**Data lines**.

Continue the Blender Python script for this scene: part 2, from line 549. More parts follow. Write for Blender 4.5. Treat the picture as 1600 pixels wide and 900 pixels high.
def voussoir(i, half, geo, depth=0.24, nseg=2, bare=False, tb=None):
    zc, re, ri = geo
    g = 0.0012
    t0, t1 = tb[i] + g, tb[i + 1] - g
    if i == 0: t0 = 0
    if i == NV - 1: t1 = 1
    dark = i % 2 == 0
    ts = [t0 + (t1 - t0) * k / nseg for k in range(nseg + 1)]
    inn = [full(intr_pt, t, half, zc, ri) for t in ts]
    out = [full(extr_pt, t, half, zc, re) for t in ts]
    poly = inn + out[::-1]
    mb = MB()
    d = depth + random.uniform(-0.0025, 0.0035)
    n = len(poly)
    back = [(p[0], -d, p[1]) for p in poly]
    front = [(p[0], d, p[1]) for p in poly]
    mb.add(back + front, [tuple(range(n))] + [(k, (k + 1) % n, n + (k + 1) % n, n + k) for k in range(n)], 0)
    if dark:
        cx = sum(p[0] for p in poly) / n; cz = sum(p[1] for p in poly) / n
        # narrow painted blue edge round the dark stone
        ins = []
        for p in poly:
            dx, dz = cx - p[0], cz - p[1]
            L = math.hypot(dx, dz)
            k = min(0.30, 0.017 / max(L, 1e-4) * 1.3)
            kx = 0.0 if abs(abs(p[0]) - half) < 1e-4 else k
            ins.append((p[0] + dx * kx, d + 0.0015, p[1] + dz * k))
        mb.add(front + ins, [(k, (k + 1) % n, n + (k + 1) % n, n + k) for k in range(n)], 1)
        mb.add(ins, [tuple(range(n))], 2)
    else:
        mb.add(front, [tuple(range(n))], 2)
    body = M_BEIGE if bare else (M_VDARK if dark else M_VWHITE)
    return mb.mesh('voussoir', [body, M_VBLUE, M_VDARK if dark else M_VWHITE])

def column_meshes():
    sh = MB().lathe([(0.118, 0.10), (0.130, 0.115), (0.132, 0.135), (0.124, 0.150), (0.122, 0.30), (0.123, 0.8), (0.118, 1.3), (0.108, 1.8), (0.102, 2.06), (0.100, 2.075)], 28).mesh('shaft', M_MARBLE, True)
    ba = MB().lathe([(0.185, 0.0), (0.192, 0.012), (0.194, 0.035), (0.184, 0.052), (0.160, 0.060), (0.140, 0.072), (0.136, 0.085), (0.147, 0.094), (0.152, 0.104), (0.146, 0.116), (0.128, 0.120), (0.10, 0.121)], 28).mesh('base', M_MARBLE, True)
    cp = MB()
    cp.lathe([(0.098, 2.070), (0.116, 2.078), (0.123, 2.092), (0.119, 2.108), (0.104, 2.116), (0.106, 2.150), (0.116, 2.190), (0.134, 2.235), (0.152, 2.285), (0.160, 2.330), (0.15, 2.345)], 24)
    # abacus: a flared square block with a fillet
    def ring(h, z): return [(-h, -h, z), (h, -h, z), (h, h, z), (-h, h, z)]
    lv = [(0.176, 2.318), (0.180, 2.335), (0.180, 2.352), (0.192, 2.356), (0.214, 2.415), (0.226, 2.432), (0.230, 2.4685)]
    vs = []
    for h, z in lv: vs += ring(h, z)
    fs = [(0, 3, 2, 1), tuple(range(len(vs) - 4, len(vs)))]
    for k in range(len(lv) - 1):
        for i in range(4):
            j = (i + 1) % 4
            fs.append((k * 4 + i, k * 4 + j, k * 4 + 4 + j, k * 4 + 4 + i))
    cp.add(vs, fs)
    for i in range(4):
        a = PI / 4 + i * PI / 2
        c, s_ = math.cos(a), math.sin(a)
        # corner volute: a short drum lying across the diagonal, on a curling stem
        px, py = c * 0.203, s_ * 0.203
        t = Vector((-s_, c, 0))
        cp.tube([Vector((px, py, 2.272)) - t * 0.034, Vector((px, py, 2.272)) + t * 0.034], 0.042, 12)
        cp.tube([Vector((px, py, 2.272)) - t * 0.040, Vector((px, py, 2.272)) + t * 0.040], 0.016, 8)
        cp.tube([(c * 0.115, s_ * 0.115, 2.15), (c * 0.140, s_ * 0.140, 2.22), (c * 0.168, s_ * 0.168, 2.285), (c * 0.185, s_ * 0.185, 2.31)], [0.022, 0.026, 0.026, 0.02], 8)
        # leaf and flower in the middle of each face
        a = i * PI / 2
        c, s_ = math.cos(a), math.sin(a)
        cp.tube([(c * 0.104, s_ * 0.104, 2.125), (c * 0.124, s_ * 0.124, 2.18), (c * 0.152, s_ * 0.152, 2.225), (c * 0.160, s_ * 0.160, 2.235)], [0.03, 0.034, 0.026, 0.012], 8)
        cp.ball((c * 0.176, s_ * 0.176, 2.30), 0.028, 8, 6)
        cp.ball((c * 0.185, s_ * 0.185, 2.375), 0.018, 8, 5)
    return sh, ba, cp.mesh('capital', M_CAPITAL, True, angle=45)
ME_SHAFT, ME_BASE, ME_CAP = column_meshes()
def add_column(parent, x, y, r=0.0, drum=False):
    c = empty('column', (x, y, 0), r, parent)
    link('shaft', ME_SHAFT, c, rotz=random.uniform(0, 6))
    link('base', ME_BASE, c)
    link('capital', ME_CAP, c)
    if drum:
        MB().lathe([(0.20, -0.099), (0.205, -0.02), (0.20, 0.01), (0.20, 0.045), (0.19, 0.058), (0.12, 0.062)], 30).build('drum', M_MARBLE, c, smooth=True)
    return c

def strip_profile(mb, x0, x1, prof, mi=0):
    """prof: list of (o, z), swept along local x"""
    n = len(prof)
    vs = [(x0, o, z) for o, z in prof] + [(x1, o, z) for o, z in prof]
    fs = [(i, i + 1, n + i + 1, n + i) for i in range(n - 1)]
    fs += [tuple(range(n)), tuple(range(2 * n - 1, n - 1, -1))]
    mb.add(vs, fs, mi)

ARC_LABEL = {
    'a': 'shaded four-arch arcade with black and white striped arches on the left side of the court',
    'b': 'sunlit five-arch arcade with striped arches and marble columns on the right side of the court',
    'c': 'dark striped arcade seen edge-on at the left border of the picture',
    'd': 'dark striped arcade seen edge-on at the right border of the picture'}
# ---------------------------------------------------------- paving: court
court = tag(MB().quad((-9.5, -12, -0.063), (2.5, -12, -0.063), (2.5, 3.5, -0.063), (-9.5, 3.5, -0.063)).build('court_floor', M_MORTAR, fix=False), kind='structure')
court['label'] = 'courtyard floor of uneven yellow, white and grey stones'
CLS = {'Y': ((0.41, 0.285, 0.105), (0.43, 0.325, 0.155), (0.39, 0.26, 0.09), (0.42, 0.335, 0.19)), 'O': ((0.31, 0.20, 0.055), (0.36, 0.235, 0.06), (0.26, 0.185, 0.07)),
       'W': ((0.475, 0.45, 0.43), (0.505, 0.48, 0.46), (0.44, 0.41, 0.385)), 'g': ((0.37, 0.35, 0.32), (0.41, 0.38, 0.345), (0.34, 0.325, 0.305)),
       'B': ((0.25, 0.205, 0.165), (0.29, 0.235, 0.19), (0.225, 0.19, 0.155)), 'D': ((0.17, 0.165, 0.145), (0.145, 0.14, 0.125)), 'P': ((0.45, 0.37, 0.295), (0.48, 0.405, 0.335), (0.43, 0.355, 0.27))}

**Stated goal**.
Extract the full listing above without altering anything.

**Full answer**.
Continue the Blender Python script for this scene: part 2, from line 549. More parts follow. Write for Blender 4.5. Treat the picture as 1600 pixels wide and 900 pixels high.
def voussoir(i, half, geo, depth=0.24, nseg=2, bare=False, tb=None):
    zc, re, ri = geo
    g = 0.0012
    t0, t1 = tb[i] + g, tb[i + 1] - g
    if i == 0: t0 = 0
    if i == NV - 1: t1 = 1
    dark = i % 2 == 0
    ts = [t0 + (t1 - t0) * k / nseg for k in range(nseg + 1)]
    inn = [full(intr_pt, t, half, zc, ri) for t in ts]
    out = [full(extr_pt, t, half, zc, re) for t in ts]
    poly = inn + out[::-1]
    mb = MB()
    d = depth + random.uniform(-0.0025, 0.0035)
    n = len(poly)
    back = [(p[0], -d, p[1]) for p in poly]
    front = [(p[0], d, p[1]) for p in poly]
    mb.add(back + front, [tuple(range(n))] + [(k, (k + 1) % n, n + (k + 1) % n, n + k) for k in range(n)], 0)
    if dark:
        cx = sum(p[0] for p in poly) / n; cz = sum(p[1] for p in poly) / n
        # narrow painted blue edge round the dark stone
        ins = []
        for p in poly:
            dx, dz = cx - p[0], cz - p[1]
            L = math.hypot(dx, dz)
            k = min(0.30, 0.017 / max(L, 1e-4) * 1.3)
            kx = 0.0 if abs(abs(p[0]) - half) < 1e-4 else k
            ins.append((p[0] + dx * kx, d + 0.0015, p[1] + dz * k))
        mb.add(front + ins, [(k, (k + 1) % n, n + (k + 1) % n, n + k) for k in range(n)], 1)
        mb.add(ins, [tuple(range(n))], 2)
    else:
        mb.add(front, [tuple(range(n))], 2)
    body = M_BEIGE if bare else (M_VDARK if dark else M_VWHITE)
    return mb.mesh('voussoir', [body, M_VBLUE, M_VDARK if dark else M_VWHITE])

def column_meshes():
    sh = MB().lathe([(0.118, 0.10), (0.130, 0.115), (0.132, 0.135), (0.124, 0.150), (0.122, 0.30), (0.123, 0.8), (0.118, 1.3), (0.108, 1.8), (0.102, 2.06), (0.100, 2.075)], 28).mesh('shaft', M_MARBLE, True)
    ba = MB().lathe([(0.185, 0.0), (0.192, 0.012), (0.194, 0.035), (0.184, 0.052), (0.160, 0.060), (0.140, 0.072), (0.136, 0.085), (0.147, 0.094), (0.152, 0.104), (0.146, 0.116), (0.128, 0.120), (0.10, 0.121)], 28).mesh('base', M_MARBLE, True)
    cp = MB()
    cp.lathe([(0.098, 2.070), (0.116, 2.078), (0.123, 2.092), (0.119, 2.108), (0.104, 2.116), (0.106, 2.150), (0.116, 2.190), (0.134, 2.235), (0.152, 2.285), (0.160, 2.330), (0.15, 2.345)], 24)
    # abacus: a flared square block with a fillet
    def ring(h, z): return [(-h, -h, z), (h, -h, z), (h, h, z), (-h, h, z)]
    lv = [(0.176, 2.318), (0.180, 2.335), (0.180, 2.352), (0.192, 2.356), (0.214, 2.415), (0.226, 2.432), (0.230, 2.4685)]
    vs = []
    for h, z in lv: vs += ring(h, z)
    fs = [(0, 3, 2, 1), tuple(range(len(vs) - 4, len(vs)))]
    for k in range(len(lv) - 1):
        for i in range(4):
            j = (i + 1) % 4
            fs.append((k * 4 + i, k * 4 + j, k * 4 + 4 + j, k * 4 + 4 + i))
    cp.add(vs, fs)
    for i in range(4):
        a = PI / 4 + i * PI / 2
        c, s_ = math.cos(a), math.sin(a)
        # corner volute: a short drum lying across the diagonal, on a curling stem
        px, py = c * 0.203, s_ * 0.203
        t = Vector((-s_, c, 0))
        cp.tube([Vector((px, py, 2.272)) - t * 0.034, Vector((px, py, 2.272)) + t * 0.034], 0.042, 12)
        cp.tube([Vector((px, py, 2.272)) - t * 0.040, Vector((px, py, 2.272)) + t * 0.040], 0.016, 8)
        cp.tube([(c * 0.115, s_ * 0.115, 2.15), (c * 0.140, s_ * 0.140, 2.22), (c * 0.168, s_ * 0.168, 2.285), (c * 0.185, s_ * 0.185, 2.31)], [0.022, 0.026, 0.026, 0.02], 8)
        # leaf and flower in the middle of each face
        a = i * PI / 2
        c, s_ = math.cos(a), math.sin(a)
        cp.tube([(c * 0.104, s_ * 0.104, 2.125), (c * 0.124, s_ * 0.124, 2.18), (c * 0.152, s_ * 0.152, 2.225), (c * 0.160, s_ * 0.160, 2.235)], [0.03, 0.034, 0.026, 0.012], 8)
        cp.ball((c * 0.176, s_ * 0.176, 2.30), 0.028, 8, 6)
        cp.ball((c * 0.185, s_ * 0.185, 2.375), 0.018, 8, 5)
    return sh, ba, cp.mesh('capital', M_CAPITAL, True, angle=45)
ME_SHAFT, ME_BASE, ME_CAP = column_meshes()
def add_column(parent, x, y, r=0.0, drum=False):
    c = empty('column', (x, y, 0), r, parent)
    link('shaft', ME_SHAFT, c, rotz=random.uniform(0, 6))
    link('base', ME_BASE, c)
    link('capital', ME_CAP, c)
    if drum:
        MB().lathe([(0.20, -0.099), (0.205, -0.02), (0.20, 0.01), (0.20, 0.045), (0.19, 0.058), (0.12, 0.062)], 30).build('drum', M_MARBLE, c, smooth=True)
    return c

def strip_profile(mb, x0, x1, prof, mi=0):
    """prof: list of (o, z), swept along local x"""
    n = len(prof)
    vs = [(x0, o, z) for o, z in prof] + [(x1, o, z) for o, z in prof]
    fs = [(i, i + 1, n + i + 1, n + i) for i in range(n - 1)]
    fs += [tuple(range(n)), tuple(range(2 * n - 1, n - 1, -1))]
    mb.add(vs, fs, mi)

ARC_LABEL = {
    'a': 'shaded four-arch arcade with black and white striped arches on the left side of the court',
    'b': 'sunlit five-arch arcade with striped arches and marble columns on the right side of the court',
    'c': 'dark striped arcade seen edge-on at the left border of the picture',
    'd': 'dark striped arcade seen edge-on at the right border of the picture'}
# ---------------------------------------------------------- paving: court
court = tag(MB().quad((-9.5, -12, -0.063), (2.5, -12, -0.063), (2.5, 3.5, -0.063), (-9.5, 3.5, -0.063)).build('court_floor', M_MORTAR, fix=False), kind='structure')
court['label'] = 'courtyard floor of uneven yellow, white and grey stones'
CLS = {'Y': ((0.41, 0.285, 0.105), (0.43, 0.325, 0.155), (0.39, 0.26, 0.09), (0.42, 0.335, 0.19)), 'O': ((0.31, 0.20, 0.055), (0.36, 0.235, 0.06), (0.26, 0.185, 0.07)),
       'W': ((0.475, 0.45, 0.43), (0.505, 0.48, 0.46), (0.44, 0.41, 0.385)), 'g': ((0.37, 0.35, 0.32), (0.41, 0.38, 0.345), (0.34, 0.325, 0.305)),
       'B': ((0.25, 0.205, 0.165), (0.29, 0.235, 0.19), (0.225, 0.19, 0.155)), 'D': ((0.17, 0.165, 0.145), (0.145, 0.14, 0.125)), 'P': ((0.45, 0.37, 0.295), (0.48, 0.405, 0.335), (0.43, 0.355, 0.27))}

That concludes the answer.